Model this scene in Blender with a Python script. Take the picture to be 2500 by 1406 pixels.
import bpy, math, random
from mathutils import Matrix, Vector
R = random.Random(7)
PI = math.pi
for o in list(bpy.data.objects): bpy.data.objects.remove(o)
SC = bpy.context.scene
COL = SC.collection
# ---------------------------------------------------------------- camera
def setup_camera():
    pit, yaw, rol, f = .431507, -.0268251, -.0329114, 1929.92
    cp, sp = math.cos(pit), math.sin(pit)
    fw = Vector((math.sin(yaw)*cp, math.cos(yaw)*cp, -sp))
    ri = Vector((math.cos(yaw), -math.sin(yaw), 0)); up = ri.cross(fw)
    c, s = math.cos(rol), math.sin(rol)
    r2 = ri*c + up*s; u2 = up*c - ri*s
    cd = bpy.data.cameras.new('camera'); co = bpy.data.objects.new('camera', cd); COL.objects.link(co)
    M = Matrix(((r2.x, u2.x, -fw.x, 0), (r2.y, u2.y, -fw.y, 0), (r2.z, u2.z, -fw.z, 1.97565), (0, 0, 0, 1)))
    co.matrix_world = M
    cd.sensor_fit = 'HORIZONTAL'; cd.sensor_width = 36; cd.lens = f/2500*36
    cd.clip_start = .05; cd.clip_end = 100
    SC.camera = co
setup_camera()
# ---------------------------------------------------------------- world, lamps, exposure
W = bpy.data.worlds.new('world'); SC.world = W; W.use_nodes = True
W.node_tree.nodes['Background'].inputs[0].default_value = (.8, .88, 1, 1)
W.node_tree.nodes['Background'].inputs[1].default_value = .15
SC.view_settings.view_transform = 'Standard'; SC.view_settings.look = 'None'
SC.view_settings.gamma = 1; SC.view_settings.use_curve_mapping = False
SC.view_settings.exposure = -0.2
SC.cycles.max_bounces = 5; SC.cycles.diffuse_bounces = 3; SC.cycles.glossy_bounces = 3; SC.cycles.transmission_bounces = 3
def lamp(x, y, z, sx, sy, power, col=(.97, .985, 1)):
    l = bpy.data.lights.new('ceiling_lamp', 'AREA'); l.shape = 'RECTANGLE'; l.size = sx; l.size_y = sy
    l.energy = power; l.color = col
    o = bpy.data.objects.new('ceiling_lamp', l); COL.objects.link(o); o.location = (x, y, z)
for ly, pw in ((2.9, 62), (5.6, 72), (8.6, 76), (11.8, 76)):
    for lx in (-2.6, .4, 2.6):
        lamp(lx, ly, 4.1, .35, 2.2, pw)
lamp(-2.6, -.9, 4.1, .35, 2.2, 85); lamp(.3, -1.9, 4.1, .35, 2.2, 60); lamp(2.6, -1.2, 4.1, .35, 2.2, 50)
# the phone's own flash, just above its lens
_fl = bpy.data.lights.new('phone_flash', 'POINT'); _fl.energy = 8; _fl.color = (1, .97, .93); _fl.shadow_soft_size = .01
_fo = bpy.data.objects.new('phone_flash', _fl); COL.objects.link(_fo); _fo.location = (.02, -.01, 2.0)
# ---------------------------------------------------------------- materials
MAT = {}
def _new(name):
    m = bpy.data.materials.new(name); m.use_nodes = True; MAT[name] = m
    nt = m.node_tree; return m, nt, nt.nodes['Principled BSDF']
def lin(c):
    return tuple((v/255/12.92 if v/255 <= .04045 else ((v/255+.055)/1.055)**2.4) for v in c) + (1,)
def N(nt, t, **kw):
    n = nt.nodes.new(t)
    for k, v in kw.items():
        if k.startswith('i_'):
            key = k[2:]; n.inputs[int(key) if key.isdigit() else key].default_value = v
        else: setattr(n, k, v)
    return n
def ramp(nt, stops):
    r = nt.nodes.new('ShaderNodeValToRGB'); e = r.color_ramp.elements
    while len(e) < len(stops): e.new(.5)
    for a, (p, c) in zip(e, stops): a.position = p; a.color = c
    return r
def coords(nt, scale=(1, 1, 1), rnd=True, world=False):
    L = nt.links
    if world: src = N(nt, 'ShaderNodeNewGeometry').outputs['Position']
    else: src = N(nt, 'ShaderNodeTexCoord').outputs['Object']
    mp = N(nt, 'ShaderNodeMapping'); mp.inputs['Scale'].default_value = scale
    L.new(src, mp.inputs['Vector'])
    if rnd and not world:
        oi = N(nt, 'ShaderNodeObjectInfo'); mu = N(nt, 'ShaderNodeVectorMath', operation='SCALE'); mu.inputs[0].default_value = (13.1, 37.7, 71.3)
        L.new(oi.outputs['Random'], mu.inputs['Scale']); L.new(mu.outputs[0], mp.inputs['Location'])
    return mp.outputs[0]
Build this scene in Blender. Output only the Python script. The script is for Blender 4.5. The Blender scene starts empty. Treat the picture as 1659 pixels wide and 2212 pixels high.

# # #

WHAT THE EXERCISE ASKS.
Set down all of the entries exactly, please.

COMPLETE OUTPUT.
Model this scene in Blender with a Python script. Take the picture to be 2500 by 1406 pixels.
import bpy, math, random
from mathutils import Matrix, Vector
R = random.Random(7)
PI = math.pi
for o in list(bpy.data.objects): bpy.data.objects.remove(o)
SC = bpy.context.scene
COL = SC.collection
# ---------------------------------------------------------------- camera
def setup_camera():
    pit, yaw, rol, f = .431507, -.0268251, -.0329114, 1929.92
    cp, sp = math.cos(pit), math.sin(pit)
    fw = Vector((math.sin(yaw)*cp, math.cos(yaw)*cp, -sp))
    ri = Vector((math.cos(yaw), -math.sin(yaw), 0)); up = ri.cross(fw)
    c, s = math.cos(rol), math.sin(rol)
    r2 = ri*c + up*s; u2 = up*c - ri*s
    cd = bpy.data.cameras.new('camera'); co = bpy.data.objects.new('camera', cd); COL.objects.link(co)
    M = Matrix(((r2.x, u2.x, -fw.x, 0), (r2.y, u2.y, -fw.y, 0), (r2.z, u2.z, -fw.z, 1.97565), (0, 0, 0, 1)))
    co.matrix_world = M
    cd.sensor_fit = 'HORIZONTAL'; cd.sensor_width = 36; cd.lens = f/2500*36
    cd.clip_start = .05; cd.clip_end = 100
    SC.camera = co
setup_camera()
# ---------------------------------------------------------------- world, lamps, exposure
W = bpy.data.worlds.new('world'); SC.world = W; W.use_nodes = True
W.node_tree.nodes['Background'].inputs[0].default_value = (.8, .88, 1, 1)
W.node_tree.nodes['Background'].inputs[1].default_value = .15
SC.view_settings.view_transform = 'Standard'; SC.view_settings.look = 'None'
SC.view_settings.gamma = 1; SC.view_settings.use_curve_mapping = False
SC.view_settings.exposure = -0.2
SC.cycles.max_bounces = 5; SC.cycles.diffuse_bounces = 3; SC.cycles.glossy_bounces = 3; SC.cycles.transmission_bounces = 3
def lamp(x, y, z, sx, sy, power, col=(.97, .985, 1)):
    l = bpy.data.lights.new('ceiling_lamp', 'AREA'); l.shape = 'RECTANGLE'; l.size = sx; l.size_y = sy
    l.energy = power; l.color = col
    o = bpy.data.objects.new('ceiling_lamp', l); COL.objects.link(o); o.location = (x, y, z)
for ly, pw in ((2.9, 62), (5.6, 72), (8.6, 76), (11.8, 76)):
    for lx in (-2.6, .4, 2.6):
        lamp(lx, ly, 4.1, .35, 2.2, pw)
lamp(-2.6, -.9, 4.1, .35, 2.2, 85); lamp(.3, -1.9, 4.1, .35, 2.2, 60); lamp(2.6, -1.2, 4.1, .35, 2.2, 50)
# the phone's own flash, just above its lens
_fl = bpy.data.lights.new('phone_flash', 'POINT'); _fl.energy = 8; _fl.color = (1, .97, .93); _fl.shadow_soft_size = .01
_fo = bpy.data.objects.new('phone_flash', _fl); COL.objects.link(_fo); _fo.location = (.02, -.01, 2.0)
# ---------------------------------------------------------------- materials
MAT = {}
def _new(name):
    m = bpy.data.materials.new(name); m.use_nodes = True; MAT[name] = m
    nt = m.node_tree; return m, nt, nt.nodes['Principled BSDF']
def lin(c):
    return tuple((v/255/12.92 if v/255 <= .04045 else ((v/255+.055)/1.055)**2.4) for v in c) + (1,)
def N(nt, t, **kw):
    n = nt.nodes.new(t)
    for k, v in kw.items():
        if k.startswith('i_'):
            key = k[2:]; n.inputs[int(key) if key.isdigit() else key].default_value = v
        else: setattr(n, k, v)
    return n
def ramp(nt, stops):
    r = nt.nodes.new('ShaderNodeValToRGB'); e = r.color_ramp.elements
    while len(e) < len(stops): e.new(.5)
    for a, (p, c) in zip(e, stops): a.position = p; a.color = c
    return r
def coords(nt, scale=(1, 1, 1), rnd=True, world=False):
    L = nt.links
    if world: src = N(nt, 'ShaderNodeNewGeometry').outputs['Position']
    else: src = N(nt, 'ShaderNodeTexCoord').outputs['Object']
    mp = N(nt, 'ShaderNodeMapping'); mp.inputs['Scale'].default_value = scale
    L.new(src, mp.inputs['Vector'])
    if rnd and not world:
        oi = N(nt, 'ShaderNodeObjectInfo'); mu = N(nt, 'ShaderNodeVectorMath', operation='SCALE'); mu.inputs[0].default_value = (13.1, 37.7, 71.3)
        L.new(oi.outputs['Random'], mu.inputs['Scale']); L.new(mu.outputs[0], mp.inputs['Location'])
    return mp.outputs[0]
Build this scene in Blender. Output only the Python script. The script is for Blender 4.5. The Blender scene starts empty. Treat the picture as 1659 pixels wide and 2212 pixels high.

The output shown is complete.